DEAR JERRY: For 23 years, I too wrote a column. Now I'm the one writing with a question.

About 40 years ago, I lost a 45 rpm in a radio station fire. I have been searching for it ever since.

The singer is Gitta Lind, and the title is “Weisser Holunder.”

In the best of all possible worlds there is a CD that contains “Weisser Holunder.” If not, I'd like to find the original single.
—J.B. Wood, Corydon, Ky.

DEAR J.B.: Your 40-year search is over, and you don't even need to limit your Gitta Lind collection to just “Weisser Holunder.”

Germany's legendary Bear Family Records has not one but two compact discs by Gitta Lind. The one you will want most is “Weisser Holunder” — literally “White Elder” — (BCD 15868). The other CD is “Jimmy Martinez” (BCD 15869).

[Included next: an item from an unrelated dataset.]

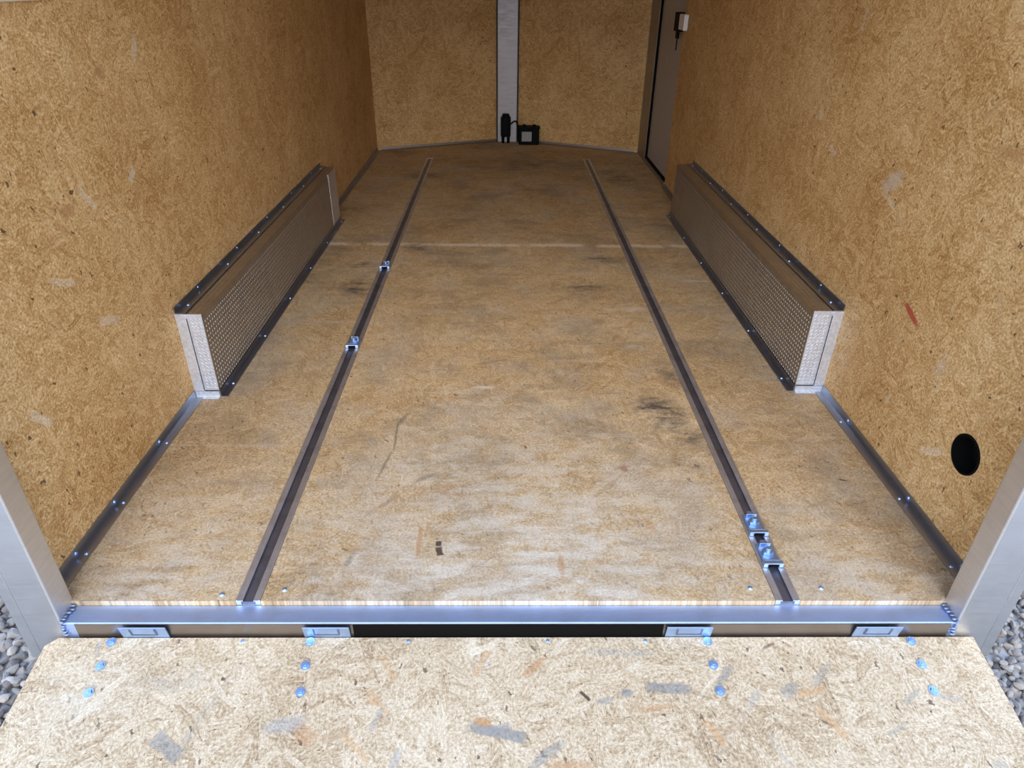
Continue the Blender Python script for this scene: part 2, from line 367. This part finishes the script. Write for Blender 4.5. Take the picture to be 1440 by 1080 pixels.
# outer skin (beyond the walls), ceiling
struct(mesh_obj('ceiling', prism([(-WX-.04, 1.0), (WX+.04, 1.0), (WX+.04, YS+.05), (0, YN+.06), (-WX-.04, YS+.05)], HC, HC+.03), M_ceil))
sk = bmesh.new()
box(sk, -WX-.055, -WX-.05, 1.045, YS, -.10, HC+.03); box(sk, WX+.05, WX+.055, 1.045, YS, -.10, HC+.03)
struct(mesh_obj('trim_9', sk, M_skin))
# chassis under the floor
ch = bmesh.new()
box(ch, -.99, -.93, 1.05, 5.4, -.12, -.019); box(ch, .93, .99, 1.05, 5.4, -.12, -.019)
for i in range(8): box(ch, -.93, .93, 1.30+i*.55, 1.35+i*.55, -.09, -.030)
tag(mesh_obj('chassis_frame', ch, M_steel), 'dark steel frame carrying the trailer floor from below', 'frame')

# corner angles along floor and walls (trim_1 ... trim_6), screws as their children
scb = bmesh.new(); cyl(scb, (0, 0, .0012), .0055, .0025, 14, r2=.0038); cyl(scb, (0, 0, .0030), .0022, .0012, 6)
screw_me = bpy.data.meshes.new('screw'); scb.to_mesh(screw_me); scb.free(); screw_me.materials.append(M_zinc)
for p in screw_me.polygons: p.use_smooth = False
def screw(parent, loc, normal=(0, 0, 1), sc=1.0, name='screw'):
    o = bpy.data.objects.new(name, screw_me); C.collection.objects.link(o)
    o.location = loc; o.rotation_euler = Vector(normal).to_track_quat('Z', 'Y').to_euler(); o.scale = (sc, sc, sc)
    if parent: o.parent = parent
    return o
def angle_trim(name, s, y0, y1, leg=.024, screws=()):
    X = s*WX
    pts = [(X, 0.0005), (X, leg), (X-s*.002, leg), (X-s*.004, .004), (X-s*leg, .0025), (X-s*leg, .0005)]
    o = struct(mesh_obj(name, profile_y(pts, y0, y1), M_trim))
    for y in screws:
        screw(o, (X-s*.0032, y, leg*.6), (-s, 0, .1), .9); screw(o, (X-s*leg*.6, y+.012, .0032), (0, 0, 1), .9)
    return o
angle_trim('trim_1', -1, 1.045, 1.862, .027, (1.16, 1.34, 1.60))
angle_trim('trim_2', -1, 3.735, YS-.005, .024, (4.0, 4.6, 5.2))
angle_trim('trim_3', 1, 1.045, 1.912, .027, (1.12, 1.36, 1.72))
angle_trim('trim_4', 1, 3.875, DY0, .024, (4.1,))
for s, nm in ((-1, 'trim_5'), (1, 'trim_6')):
    pts = [(0, .0005), (0, .022), (-.002, .022), (-.004, .004), (-.024, .0025), (-.024, .0005)]
    bm = bmesh.new()
    a = [bm.verts.new((.03, y, z)) for y, z in pts]; b = [bm.verts.new((LN-.10, y, z)) for y, z in pts]
    bm.faces.new(a); bm.faces.new(b)
    for i in range(6): bm.faces.new((a[i], a[(i+1) % 6], b[(i+1) % 6], b[i]))
    if s > 0: bmesh.ops.transform(bm, matrix=Matrix.Translation((LN, 0, 0)) @ Matrix.Scale(-1, 4, (1, 0, 0)), verts=bm.verts)
    o = struct(mesh_obj(nm, bm, M_face))
    if s < 0: o.location = (-WX, YS, 0); o.rotation_euler.z = ang
    else: o.location = (0, YN, 0); o.rotation_euler.z = -ang
# left wall: pale end of the panel above the horizontal joint
bm = B(-WX, -WX+.004, 1.10, 1.68, 1.112, 1.40)
o = mesh_obj('wall_batten', bm, plain('pale_board', (.66, .56, .42), .6), bevel=.001)
tag(o, 'pale board on the left wall whose lower edge shows at the top left corner', 'board')

# ---------------------------------------------------------------- side door in the right wall, near the nose
door = struct(thing('door_1', 'x', 'x')); del door['label']; del door['category']
M_frame = metal('door_frame_aluminium', base=(.38, .37, .37), rough=.45, dirt=.2)
mesh_obj('door_frame', BB([(WX-.004, WX+.045, DY1, YS-.004, .028, DZ+.05), (WX-.004, WX+.045, DY0, DY1, .0, .028),
                           (WX+.0125, WX+.045, DY0-.035, DY0-.002, -.018, DZ+.05), (WX+.0125, WX+.045, DY0, DY1, DZ, DZ+.05),
                           (WX-.004, WX+.045, DY1, YS-.004, -.018, .028)]), M_frame, door)
mesh_obj('door_seal', BB([(WX-.002, WX+.025, DY1-.018, DY1, .028, DZ), (WX+.002, WX+.025, DY0, DY1-.018, .028, .044)]), M_rubber, door)
mesh_obj('door_panel', B(WX+.012, WX+.032, DY0+.002, DY1-.019, .045, DZ-.002), M_door, door)
latch = mesh_obj('latch', BB([(WX-.032, WX+.011, 4.51, 4.62, .905, 1.005), (WX-.022, WX-.008, 4.55, 4.60, .865, .905), (WX-.017, WX-.011, 4.57, 4.58, .80, .865)]), M_black, door, bevel=.004)
mesh_obj('latch_handle', BB([(WX-.030, WX-.004, 4.38, 4.509, .918, 1.0)]), M_white, latch, bevel=.005)

# ---------------------------------------------------------------- nose post
post = thing('nose_post', 'pale aluminium post standing in the front corner between two board walls', 'post', (-.006, 5.913, 0))
mesh_obj('post_face', B(-.078, .078, -.012, -.004, .0, HC-.002), metal('nose_post_aluminium', base=(.36, .34, .35), rough=.5, dirt=.08, stretch=(3, 3, 20)), post, bevel=.002)
mesh_obj('post_flange', BB([(-.089, -.079, -.009, .0, .0, HC-.002), (.079, .089, -.009, .0, .0, HC-.002)]), M_gap, post)
# black junction box on the post, and black battery box on the floor
jb = thing('junction_box', 'tall narrow black wiring box fixed low on the pale nose post', 'wiring box', (-.018, 5.861, 0))
bm = bmesh.new(); box(bm, -.040, .040, -.030, .038, .05, .205)
mesh_obj('box_body', bm, M_black, jb, bevel=.012)
bm = bmesh.new(); cyl(bm, (0, 0, .210), .028, .03, 20); mesh_obj('cap', bm, M_black, jb, bevel=.004)
for dx in (-.022, .022):
    bm = bmesh.new(); cyl(bm, (dx, 0, .024), .012, .048, 14); mesh_obj('conduit', bm, M_black, jb, smooth=True)
bm = bmesh.new()
for i in range(3): box(bm, -.034, .034, -.035, -.029, .075+.04*i, .095+.04*i)
mesh_obj('cover_rib', bm, M_black, jb, bevel=.002)
bb = thing('battery_box', 'squat black box with a grey face on the floor beside the nose post', 'battery box', (.170, 5.815, 0))
bm = B(-.082, .082, -.042, .042, .002, .125); mesh_obj('case', bm, M_black, bb, bevel=.008)
mesh_obj('lid', BB([(-.088, .088, -.048, .048, .125, .142), (-.05, -.025, -.03, .03, .142, .152), (.03, .055, -.03, .03, .142, .152)]), M_black, bb, bevel=.004)
mesh_obj('face_plate', B(-.058, .022, -.047, -.0425, .030, .105), M_grey, bb, bevel=.002)
mesh_obj('side_strap', BB([(.042, .064, -.047, -.0425, .005, .125)]), M_black, bb)
tag(tube([(.0225, 5.853, .15), (.062, 5.865, .168), (.078, 5.85, .145), (.082, 5.845, .06), (.088, 5.83, .012)], .006, name='cable', mat=M_black),
    'short black cable running from the tall wiring box to the squat box', 'cable')

# ---------------------------------------------------------------- round opening in the right wall
vb = bmesh.new()
n = 48
rings = [(WX-.0025, HR+.002), (WX-.0025, HR-.003), (WX+.045, HR-.004)]
rv = [[bm_v for bm_v in (vb.verts.new((x_, HOLEY+r_*math.cos(2*PI*i/n), HOLEZ+r_*math.sin(2*PI*i/n))) for i in range(n))] for x_, r_ in rings]
for a, b in ((0, 1), (1, 2)):
    for i in range(n): vb.faces.new((rv[a][i], rv[a][(i+1) % n], rv[b][(i+1) % n], rv[b][i]))
vb.faces.new(rv[2])
back = [vb.verts.new((WX-.0002, HOLEY+(HR+.002)*math.cos(2*PI*i/n), HOLEZ+(HR+.002)*math.sin(2*PI*i/n))) for i in range(n)]
for i in range(n): vb.faces.new((back[i], back[(i+1) % n], rv[0][(i+1) % n], rv[0][i]))
vent = mesh_obj('round_vent', vb, M_rubber, smooth=False)
tag(vent, 'round black opening low in the right board wall near the rear post', 'vent')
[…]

Since these are fairly recent releases, they are widely available, directly from Bear Family or from any dealers that handle imports. All of these sources offer online ordering.

Hab Spass!

IZ ZAT SO? “Ev'rybody's Cryin'” is the only hit for Jimmy Beaumont as a solo artist; however, as lead singer of the Skyliners they had many. Among them is one of the most perfect recordings of all time, “Since I Don't Have You.”